--- START ---

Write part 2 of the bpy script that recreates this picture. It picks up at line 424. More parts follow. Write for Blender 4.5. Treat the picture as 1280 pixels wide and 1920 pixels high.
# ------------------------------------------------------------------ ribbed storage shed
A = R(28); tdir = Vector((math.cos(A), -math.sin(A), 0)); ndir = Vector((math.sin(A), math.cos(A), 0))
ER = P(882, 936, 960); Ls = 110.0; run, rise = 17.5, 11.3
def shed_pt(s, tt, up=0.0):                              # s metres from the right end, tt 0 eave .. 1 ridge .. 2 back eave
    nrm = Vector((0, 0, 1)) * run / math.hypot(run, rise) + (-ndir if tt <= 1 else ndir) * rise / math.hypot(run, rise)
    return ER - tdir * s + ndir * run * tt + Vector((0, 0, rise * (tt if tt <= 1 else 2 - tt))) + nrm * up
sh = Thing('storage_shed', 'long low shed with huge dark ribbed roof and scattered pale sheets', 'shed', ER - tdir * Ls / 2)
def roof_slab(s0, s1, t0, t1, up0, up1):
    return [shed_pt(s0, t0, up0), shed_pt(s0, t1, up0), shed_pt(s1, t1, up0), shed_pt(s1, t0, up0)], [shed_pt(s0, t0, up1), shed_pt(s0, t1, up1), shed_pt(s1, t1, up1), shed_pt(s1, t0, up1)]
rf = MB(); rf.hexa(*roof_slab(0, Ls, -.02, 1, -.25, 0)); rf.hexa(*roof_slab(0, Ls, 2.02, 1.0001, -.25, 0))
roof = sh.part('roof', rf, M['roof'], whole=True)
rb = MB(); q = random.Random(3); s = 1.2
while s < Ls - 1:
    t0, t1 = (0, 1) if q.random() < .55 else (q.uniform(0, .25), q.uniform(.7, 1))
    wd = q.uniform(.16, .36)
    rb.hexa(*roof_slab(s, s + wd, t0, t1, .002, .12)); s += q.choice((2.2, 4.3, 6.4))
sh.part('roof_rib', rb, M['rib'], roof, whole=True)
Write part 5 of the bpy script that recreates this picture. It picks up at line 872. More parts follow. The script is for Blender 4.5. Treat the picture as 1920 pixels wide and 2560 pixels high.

--- END ---

*PROBLEM STATEMENT*. Reproduce the data shown above exactly.

*ANSWER IN FULL*.
Write part 2 of the bpy script that recreates this picture. It picks up at line 424. More parts follow. Write for Blender 4.5. Treat the picture as 1280 pixels wide and 1920 pixels high.
# ------------------------------------------------------------------ ribbed storage shed
A = R(28); tdir = Vector((math.cos(A), -math.sin(A), 0)); ndir = Vector((math.sin(A), math.cos(A), 0))
ER = P(882, 936, 960); Ls = 110.0; run, rise = 17.5, 11.3
def shed_pt(s, tt, up=0.0):                              # s metres from the right end, tt 0 eave .. 1 ridge .. 2 back eave
    nrm = Vector((0, 0, 1)) * run / math.hypot(run, rise) + (-ndir if tt <= 1 else ndir) * rise / math.hypot(run, rise)
    return ER - tdir * s + ndir * run * tt + Vector((0, 0, rise * (tt if tt <= 1 else 2 - tt))) + nrm * up
sh = Thing('storage_shed', 'long low shed with huge dark ribbed roof and scattered pale sheets', 'shed', ER - tdir * Ls / 2)
def roof_slab(s0, s1, t0, t1, up0, up1):
    return [shed_pt(s0, t0, up0), shed_pt(s0, t1, up0), shed_pt(s1, t1, up0), shed_pt(s1, t0, up0)], [shed_pt(s0, t0, up1), shed_pt(s0, t1, up1), shed_pt(s1, t1, up1), shed_pt(s1, t0, up1)]
rf = MB(); rf.hexa(*roof_slab(0, Ls, -.02, 1, -.25, 0)); rf.hexa(*roof_slab(0, Ls, 2.02, 1.0001, -.25, 0))
roof = sh.part('roof', rf, M['roof'], whole=True)
rb = MB(); q = random.Random(3); s = 1.2
while s < Ls - 1:
    t0, t1 = (0, 1) if q.random() < .55 else (q.uniform(0, .25), q.uniform(.7, 1))
    wd = q.uniform(.16, .36)
    rb.hexa(*roof_slab(s, s + wd, t0, t1, .002, .12)); s += q.choice((2.2, 4.3, 6.4))
sh.part('roof_rib', rb, M['rib'], roof, whole=True)
Write part 5 of the bpy script that recreates this picture. It picks up at line 872. More parts follow. The script is for Blender 4.5. Treat the picture as 1920 pixels wide and 2560 pixels high.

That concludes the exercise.